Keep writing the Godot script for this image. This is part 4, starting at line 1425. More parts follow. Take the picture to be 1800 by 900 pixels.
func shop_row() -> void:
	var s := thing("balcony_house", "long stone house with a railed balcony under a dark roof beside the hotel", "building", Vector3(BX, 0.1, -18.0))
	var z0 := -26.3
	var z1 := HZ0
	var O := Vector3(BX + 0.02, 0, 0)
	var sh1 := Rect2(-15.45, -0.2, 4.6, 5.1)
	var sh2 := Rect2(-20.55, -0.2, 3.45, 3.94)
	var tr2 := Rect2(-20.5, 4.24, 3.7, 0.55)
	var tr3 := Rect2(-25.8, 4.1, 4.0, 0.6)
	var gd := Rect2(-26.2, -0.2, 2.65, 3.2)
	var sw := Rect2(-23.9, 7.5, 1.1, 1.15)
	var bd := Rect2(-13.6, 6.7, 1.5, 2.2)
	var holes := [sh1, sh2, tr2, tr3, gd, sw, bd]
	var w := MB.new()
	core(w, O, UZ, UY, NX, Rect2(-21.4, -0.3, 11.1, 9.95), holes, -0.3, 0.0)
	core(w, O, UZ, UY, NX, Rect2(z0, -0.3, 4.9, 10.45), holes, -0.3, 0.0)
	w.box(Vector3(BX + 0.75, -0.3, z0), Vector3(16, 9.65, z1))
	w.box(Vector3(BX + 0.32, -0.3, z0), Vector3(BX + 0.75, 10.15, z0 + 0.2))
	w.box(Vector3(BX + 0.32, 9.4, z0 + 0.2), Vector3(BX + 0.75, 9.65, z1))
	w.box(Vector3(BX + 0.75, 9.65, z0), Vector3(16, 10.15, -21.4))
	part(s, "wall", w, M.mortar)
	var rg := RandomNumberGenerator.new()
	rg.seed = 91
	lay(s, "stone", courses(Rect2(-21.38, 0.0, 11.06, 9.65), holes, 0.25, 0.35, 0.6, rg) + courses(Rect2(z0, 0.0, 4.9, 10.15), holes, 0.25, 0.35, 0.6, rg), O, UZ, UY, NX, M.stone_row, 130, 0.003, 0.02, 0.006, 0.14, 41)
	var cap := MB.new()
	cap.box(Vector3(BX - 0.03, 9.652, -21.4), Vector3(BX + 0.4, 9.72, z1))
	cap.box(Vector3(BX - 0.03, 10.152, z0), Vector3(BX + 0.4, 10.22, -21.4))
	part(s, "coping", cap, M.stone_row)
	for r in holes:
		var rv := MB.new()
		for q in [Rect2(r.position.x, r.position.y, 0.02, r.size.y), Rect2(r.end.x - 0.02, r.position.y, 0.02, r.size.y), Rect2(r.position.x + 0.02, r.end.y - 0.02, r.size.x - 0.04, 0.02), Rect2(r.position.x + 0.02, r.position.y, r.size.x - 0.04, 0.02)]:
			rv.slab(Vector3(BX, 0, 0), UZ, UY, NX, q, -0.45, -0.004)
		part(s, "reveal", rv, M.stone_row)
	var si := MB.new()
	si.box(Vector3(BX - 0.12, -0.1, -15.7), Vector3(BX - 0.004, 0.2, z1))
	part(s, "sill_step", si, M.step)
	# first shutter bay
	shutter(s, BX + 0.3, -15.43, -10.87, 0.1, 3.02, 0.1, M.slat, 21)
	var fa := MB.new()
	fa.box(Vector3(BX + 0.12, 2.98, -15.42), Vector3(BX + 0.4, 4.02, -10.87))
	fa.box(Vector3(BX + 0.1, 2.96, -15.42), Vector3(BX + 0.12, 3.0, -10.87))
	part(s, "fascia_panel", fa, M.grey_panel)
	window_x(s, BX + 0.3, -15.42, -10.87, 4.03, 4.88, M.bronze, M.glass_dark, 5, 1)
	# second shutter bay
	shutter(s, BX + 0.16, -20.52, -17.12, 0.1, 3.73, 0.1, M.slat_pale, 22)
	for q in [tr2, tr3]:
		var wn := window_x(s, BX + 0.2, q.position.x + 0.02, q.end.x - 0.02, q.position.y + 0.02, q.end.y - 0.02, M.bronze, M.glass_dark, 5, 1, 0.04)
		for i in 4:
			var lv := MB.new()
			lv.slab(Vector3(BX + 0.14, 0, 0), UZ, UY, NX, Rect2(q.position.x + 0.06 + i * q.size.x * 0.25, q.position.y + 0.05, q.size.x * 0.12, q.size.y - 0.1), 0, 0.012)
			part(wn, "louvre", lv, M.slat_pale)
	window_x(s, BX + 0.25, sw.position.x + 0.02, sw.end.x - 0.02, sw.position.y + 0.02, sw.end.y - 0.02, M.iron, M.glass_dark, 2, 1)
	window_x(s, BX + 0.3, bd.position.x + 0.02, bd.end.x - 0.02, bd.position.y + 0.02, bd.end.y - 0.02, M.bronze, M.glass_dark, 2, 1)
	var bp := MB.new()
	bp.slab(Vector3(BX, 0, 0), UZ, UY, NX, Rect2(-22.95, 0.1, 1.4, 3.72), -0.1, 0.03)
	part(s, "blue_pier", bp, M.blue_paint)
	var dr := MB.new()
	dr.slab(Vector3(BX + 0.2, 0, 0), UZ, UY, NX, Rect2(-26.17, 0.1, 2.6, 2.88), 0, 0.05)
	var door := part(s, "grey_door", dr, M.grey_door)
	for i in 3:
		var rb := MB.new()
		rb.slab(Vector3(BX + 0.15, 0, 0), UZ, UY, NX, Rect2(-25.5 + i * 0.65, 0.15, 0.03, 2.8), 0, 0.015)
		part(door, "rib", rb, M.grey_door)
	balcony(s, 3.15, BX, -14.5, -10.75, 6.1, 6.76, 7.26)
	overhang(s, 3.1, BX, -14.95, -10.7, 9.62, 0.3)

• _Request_
Word for word, write out the data.

• _Result for this task_
Keep writing the Godot script for this image. This is part 4, starting at line 1425. More parts follow. Take the picture to be 1800 by 900 pixels.
func shop_row() -> void:
	var s := thing("balcony_house", "long stone house with a railed balcony under a dark roof beside the hotel", "building", Vector3(BX, 0.1, -18.0))
	var z0 := -26.3
	var z1 := HZ0
	var O := Vector3(BX + 0.02, 0, 0)
	var sh1 := Rect2(-15.45, -0.2, 4.6, 5.1)
	var sh2 := Rect2(-20.55, -0.2, 3.45, 3.94)
	var tr2 := Rect2(-20.5, 4.24, 3.7, 0.55)
	var tr3 := Rect2(-25.8, 4.1, 4.0, 0.6)
	var gd := Rect2(-26.2, -0.2, 2.65, 3.2)
	var sw := Rect2(-23.9, 7.5, 1.1, 1.15)
	var bd := Rect2(-13.6, 6.7, 1.5, 2.2)
	var holes := [sh1, sh2, tr2, tr3, gd, sw, bd]
	var w := MB.new()
	core(w, O, UZ, UY, NX, Rect2(-21.4, -0.3, 11.1, 9.95), holes, -0.3, 0.0)
	core(w, O, UZ, UY, NX, Rect2(z0, -0.3, 4.9, 10.45), holes, -0.3, 0.0)
	w.box(Vector3(BX + 0.75, -0.3, z0), Vector3(16, 9.65, z1))
	w.box(Vector3(BX + 0.32, -0.3, z0), Vector3(BX + 0.75, 10.15, z0 + 0.2))
	w.box(Vector3(BX + 0.32, 9.4, z0 + 0.2), Vector3(BX + 0.75, 9.65, z1))
	w.box(Vector3(BX + 0.75, 9.65, z0), Vector3(16, 10.15, -21.4))
	part(s, "wall", w, M.mortar)
	var rg := RandomNumberGenerator.new()
	rg.seed = 91
	lay(s, "stone", courses(Rect2(-21.38, 0.0, 11.06, 9.65), holes, 0.25, 0.35, 0.6, rg) + courses(Rect2(z0, 0.0, 4.9, 10.15), holes, 0.25, 0.35, 0.6, rg), O, UZ, UY, NX, M.stone_row, 130, 0.003, 0.02, 0.006, 0.14, 41)
	var cap := MB.new()
	cap.box(Vector3(BX - 0.03, 9.652, -21.4), Vector3(BX + 0.4, 9.72, z1))
	cap.box(Vector3(BX - 0.03, 10.152, z0), Vector3(BX + 0.4, 10.22, -21.4))
	part(s, "coping", cap, M.stone_row)
	for r in holes:
		var rv := MB.new()
		for q in [Rect2(r.position.x, r.position.y, 0.02, r.size.y), Rect2(r.end.x - 0.02, r.position.y, 0.02, r.size.y), Rect2(r.position.x + 0.02, r.end.y - 0.02, r.size.x - 0.04, 0.02), Rect2(r.position.x + 0.02, r.position.y, r.size.x - 0.04, 0.02)]:
			rv.slab(Vector3(BX, 0, 0), UZ, UY, NX, q, -0.45, -0.004)
		part(s, "reveal", rv, M.stone_row)
	var si := MB.new()
	si.box(Vector3(BX - 0.12, -0.1, -15.7), Vector3(BX - 0.004, 0.2, z1))
	part(s, "sill_step", si, M.step)
	# first shutter bay
	shutter(s, BX + 0.3, -15.43, -10.87, 0.1, 3.02, 0.1, M.slat, 21)
	var fa := MB.new()
	fa.box(Vector3(BX + 0.12, 2.98, -15.42), Vector3(BX + 0.4, 4.02, -10.87))
	fa.box(Vector3(BX + 0.1, 2.96, -15.42), Vector3(BX + 0.12, 3.0, -10.87))
	part(s, "fascia_panel", fa, M.grey_panel)
	window_x(s, BX + 0.3, -15.42, -10.87, 4.03, 4.88, M.bronze, M.glass_dark, 5, 1)
	# second shutter bay
	shutter(s, BX + 0.16, -20.52, -17.12, 0.1, 3.73, 0.1, M.slat_pale, 22)
	for q in [tr2, tr3]:
		var wn := window_x(s, BX + 0.2, q.position.x + 0.02, q.end.x - 0.02, q.position.y + 0.02, q.end.y - 0.02, M.bronze, M.glass_dark, 5, 1, 0.04)
		for i in 4:
			var lv := MB.new()
			lv.slab(Vector3(BX + 0.14, 0, 0), UZ, UY, NX, Rect2(q.position.x + 0.06 + i * q.size.x * 0.25, q.position.y + 0.05, q.size.x * 0.12, q.size.y - 0.1), 0, 0.012)
			part(wn, "louvre", lv, M.slat_pale)
	window_x(s, BX + 0.25, sw.position.x + 0.02, sw.end.x - 0.02, sw.position.y + 0.02, sw.end.y - 0.02, M.iron, M.glass_dark, 2, 1)
	window_x(s, BX + 0.3, bd.position.x + 0.02, bd.end.x - 0.02, bd.position.y + 0.02, bd.end.y - 0.02, M.bronze, M.glass_dark, 2, 1)
	var bp := MB.new()
	bp.slab(Vector3(BX, 0, 0), UZ, UY, NX, Rect2(-22.95, 0.1, 1.4, 3.72), -0.1, 0.03)
	part(s, "blue_pier", bp, M.blue_paint)
	var dr := MB.new()
	dr.slab(Vector3(BX + 0.2, 0, 0), UZ, UY, NX, Rect2(-26.17, 0.1, 2.6, 2.88), 0, 0.05)
	var door := part(s, "grey_door", dr, M.grey_door)
	for i in 3:
		var rb := MB.new()
		rb.slab(Vector3(BX + 0.15, 0, 0), UZ, UY, NX, Rect2(-25.5 + i * 0.65, 0.15, 0.03, 2.8), 0, 0.015)
		part(door, "rib", rb, M.grey_door)
	balcony(s, 3.15, BX, -14.5, -10.75, 6.1, 6.76, 7.26)
	overhang(s, 3.1, BX, -14.95, -10.7, 9.62, 0.3)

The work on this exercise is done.